Plot vs. Story

The difference between plot and story can be hard to figure out for a beginning writer. Often confused for the same thing, the two really couldn’t be more different, or more dependent on each other. After writing for a while, you do start to differentiate them. Knowing the difference can help you gain a greater appreciation for the stories you love, and help you improve your work in ways you never thought possible.

There is one project that has been giving me such trouble, a thriller that I’ve been wanting to do since I was a good deal shorter. Everything seemed in place with a setting I loved and a topic I was passionate about. When I tried writing it though, I had to stop 15 pages in because it was clear it wasn’t working. Reading my characters, I just didn’t care. They were only going through a sequence of events, no significant changes to be had by the end. I had a plot, but there was nothing inside that put magic in it.

That’s the best way to tell the difference between plot and story. You take a look at a story you love, and at first glance it look’s pretty easy to say what it’s about. Take Star Wars for example. That’s pretty simple, a group of rebels try to take down an oppressive empire in a galaxy far, far away. It is a fun western style space adventure. But stopping there is a mistake, because that’s not what makes Star Wars special.

Ultimately, Star Wars is the story of two characters, Luke Skywalker and Darth Vader. Vader has sided with the Empire and seeks to destroy the things his son holds dear, while Luke tries to find a way to convince his father that his views are worth fighting for. In the end, Vader choses his son over his old viewpoints and sacrifices his life to save him, paving the way for a better, more peaceful galaxy. That’s the story of Star Wars. All the space battles and lightsaber duels are just dressing for what lies underneath.

How about To Kill a Mockingbird? The plot is a lawyer risks his reputation by defending an African American man falsely accused of rape. What’s the story though? The story is about his children. Witnessing bigotry in all its ugliness, their childhood innocence is shattered, but they get it back due to an act of random kindness from a neighbor they once feared.

A story keeps your reader or viewer from asking that question ‘Why should I care?’ In all of the above listed examples, the viewer has a good reason to care. Plenty of science fiction stories came out with aspirations to be the next Star Wars, but none of them achieved the same level of success because they were nothing but lasers and space fights. Many books and films came out dealing with racism and hatred after To Kill a Mockingbird, but none had the gut punch of showing how those evils destroy children.

This is not to say that plot isn’t important. Plot is what gives a story its character, providing a unique finish that creates something completely new. You can make a quest about destroying an evil ring or killing a giant shark. You can set a tale of reconciliation in a suburban neighborhood or a high rise overrun by terrorists. You can put a tale of lost innocence on a set of railroad tracks in Oregon or on a river in Vietnam’s jungles.

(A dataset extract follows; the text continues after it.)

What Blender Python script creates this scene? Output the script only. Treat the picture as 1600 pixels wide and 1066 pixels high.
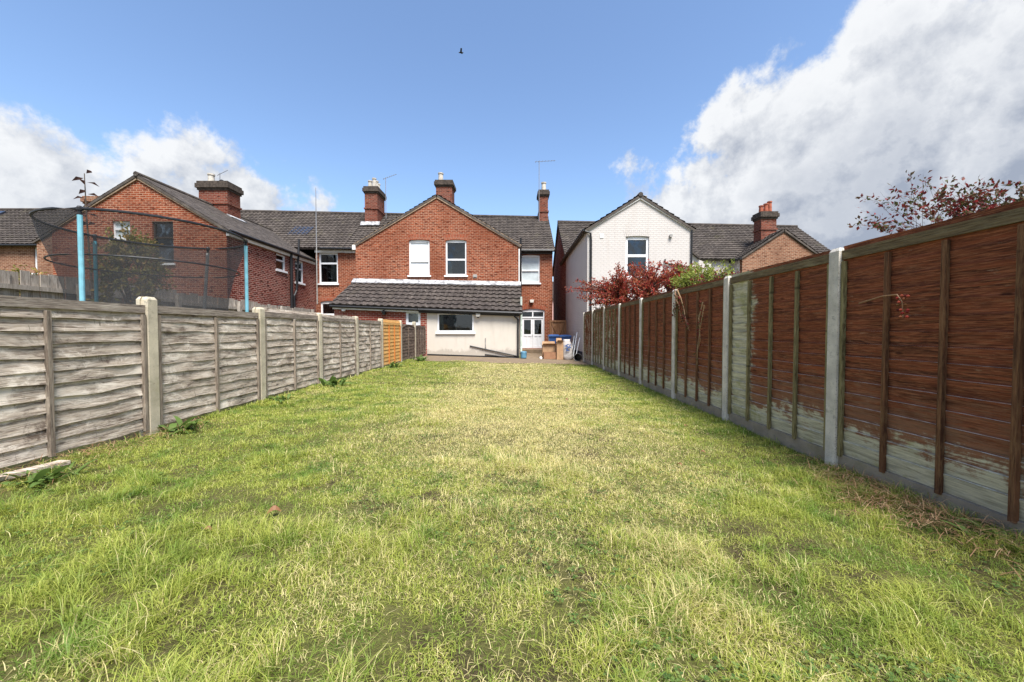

Plots are the little differences between stories that allow us to tell them apart. They are ways to customize stories for any type of viewer with a variety of genres like horror, fantasy, science fiction, and action, allowing you to reach people that were otherwise uninterested. Someone might not be too interested in the tale of a working woman overcoming her past demons, but if that woman is Sigourney Weaver and those demons are acid bleeding monsters, you will turn a few more heads.

The plot is great, but sometimes it’s too easy to get lost in it and lose sight of what gives a narrative its power. It’s not hard to see why, especially in genres that rely on creative worlds, frightening imagery and spectacular set pieces, but those things can’t sustain a narrative on its own. You look something like the recent flop, Gods of Egypt. It has a simple straightforward plot and is jam packed with creative and beautiful creatures and set pieces. Underneath it though, there’s nothing. Having plot with no story is like coming to a party with the most delicious icing in the world, but forgetting the cake to put it on.

It seems my thriller fell into that same trap, with an over reliance on its premise and no real care or attention given to the characters to go through it. I asked myself why the journey was important, and realized by page 15 that it wasn’t important. That was a hard realization for me when I reached page 15. It isn’t important enough for a reader, and it’s not important enough for me to waste my time on, at least not yet. I am off to a decent start with a delicious icing of creative imagery, pretty spooky sequences, and a nice serving of tension and dread. Now it’s time for the hard part, baking the cake to put it on.

But oh, so many flavors to chose from.